* **Problem to solve**:
Copy out exactly the lines from the first line of the material below through the line containing "return Vector(((px - CX)", and nothing beyond them.
---- Dataset extract
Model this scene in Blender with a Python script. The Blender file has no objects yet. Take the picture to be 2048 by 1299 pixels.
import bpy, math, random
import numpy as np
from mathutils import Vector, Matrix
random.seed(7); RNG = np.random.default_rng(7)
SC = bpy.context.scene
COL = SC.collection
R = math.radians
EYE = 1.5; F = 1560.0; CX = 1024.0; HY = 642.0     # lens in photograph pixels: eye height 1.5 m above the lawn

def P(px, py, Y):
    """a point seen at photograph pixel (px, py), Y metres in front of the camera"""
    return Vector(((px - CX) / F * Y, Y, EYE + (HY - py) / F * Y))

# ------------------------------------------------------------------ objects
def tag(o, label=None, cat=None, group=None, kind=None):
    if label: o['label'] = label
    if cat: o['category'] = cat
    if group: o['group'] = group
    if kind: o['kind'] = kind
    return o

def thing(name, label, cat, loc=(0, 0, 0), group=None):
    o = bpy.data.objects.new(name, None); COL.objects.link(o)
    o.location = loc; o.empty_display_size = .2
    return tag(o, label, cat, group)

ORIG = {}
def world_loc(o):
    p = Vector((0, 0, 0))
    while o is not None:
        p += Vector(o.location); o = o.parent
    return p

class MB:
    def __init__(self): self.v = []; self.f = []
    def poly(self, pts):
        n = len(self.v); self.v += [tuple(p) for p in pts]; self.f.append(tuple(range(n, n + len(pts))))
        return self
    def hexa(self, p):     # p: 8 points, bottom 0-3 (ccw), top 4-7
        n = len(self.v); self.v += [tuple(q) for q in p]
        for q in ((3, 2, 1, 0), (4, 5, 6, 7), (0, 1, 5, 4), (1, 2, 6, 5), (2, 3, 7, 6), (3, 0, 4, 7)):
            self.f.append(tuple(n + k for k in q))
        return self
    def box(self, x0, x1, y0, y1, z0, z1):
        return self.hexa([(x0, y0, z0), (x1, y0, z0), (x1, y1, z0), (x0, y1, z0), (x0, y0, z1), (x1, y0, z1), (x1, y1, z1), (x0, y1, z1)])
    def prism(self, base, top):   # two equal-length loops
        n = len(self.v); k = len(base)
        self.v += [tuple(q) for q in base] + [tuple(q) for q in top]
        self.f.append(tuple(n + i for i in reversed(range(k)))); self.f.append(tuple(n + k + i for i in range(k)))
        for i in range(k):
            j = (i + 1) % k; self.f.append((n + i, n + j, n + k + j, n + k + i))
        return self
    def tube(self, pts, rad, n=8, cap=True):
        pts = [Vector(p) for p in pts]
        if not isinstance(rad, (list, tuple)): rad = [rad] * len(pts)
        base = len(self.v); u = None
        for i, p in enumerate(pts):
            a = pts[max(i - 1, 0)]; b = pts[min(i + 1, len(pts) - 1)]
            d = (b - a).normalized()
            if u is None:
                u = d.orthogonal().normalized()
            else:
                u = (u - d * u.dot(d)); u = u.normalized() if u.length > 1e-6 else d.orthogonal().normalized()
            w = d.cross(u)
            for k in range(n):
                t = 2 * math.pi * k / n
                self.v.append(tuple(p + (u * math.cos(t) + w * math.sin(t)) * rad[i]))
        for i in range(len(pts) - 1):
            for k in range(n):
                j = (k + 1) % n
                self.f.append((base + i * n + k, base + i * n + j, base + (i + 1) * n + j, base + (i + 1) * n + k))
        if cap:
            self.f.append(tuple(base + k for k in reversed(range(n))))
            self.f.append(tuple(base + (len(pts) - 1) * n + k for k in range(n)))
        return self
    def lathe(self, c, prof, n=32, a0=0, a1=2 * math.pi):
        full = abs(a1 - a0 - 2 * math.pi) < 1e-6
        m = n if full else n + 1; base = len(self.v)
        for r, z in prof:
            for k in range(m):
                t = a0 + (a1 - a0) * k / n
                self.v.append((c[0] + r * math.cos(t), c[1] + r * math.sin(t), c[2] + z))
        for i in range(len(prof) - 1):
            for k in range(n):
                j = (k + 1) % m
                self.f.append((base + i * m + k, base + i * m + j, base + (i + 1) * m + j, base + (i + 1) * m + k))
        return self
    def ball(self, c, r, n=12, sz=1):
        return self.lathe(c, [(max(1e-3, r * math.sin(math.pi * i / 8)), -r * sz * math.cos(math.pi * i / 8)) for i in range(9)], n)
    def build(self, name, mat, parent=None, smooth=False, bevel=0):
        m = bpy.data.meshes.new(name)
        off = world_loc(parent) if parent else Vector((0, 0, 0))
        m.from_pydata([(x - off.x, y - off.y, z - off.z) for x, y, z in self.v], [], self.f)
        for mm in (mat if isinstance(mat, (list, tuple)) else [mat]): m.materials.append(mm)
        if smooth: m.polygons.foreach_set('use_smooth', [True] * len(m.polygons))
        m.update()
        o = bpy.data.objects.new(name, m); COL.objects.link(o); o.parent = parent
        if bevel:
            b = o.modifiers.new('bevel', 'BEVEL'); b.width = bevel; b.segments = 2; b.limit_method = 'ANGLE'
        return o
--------
* **Solution to this exercise**:
Model this scene in Blender with a Python script. The Blender file has no objects yet. Take the picture to be 2048 by 1299 pixels.
import bpy, math, random
import numpy as np
from mathutils import Vector, Matrix
random.seed(7); RNG = np.random.default_rng(7)
SC = bpy.context.scene
COL = SC.collection
R = math.radians
EYE = 1.5; F = 1560.0; CX = 1024.0; HY = 642.0     # lens in photograph pixels: eye height 1.5 m above the lawn

def P(px, py, Y):
    """a point seen at photograph pixel (px, py), Y metres in front of the camera"""
    return Vector(((px - CX) / F * Y, Y, EYE + (HY - py) / F * Y))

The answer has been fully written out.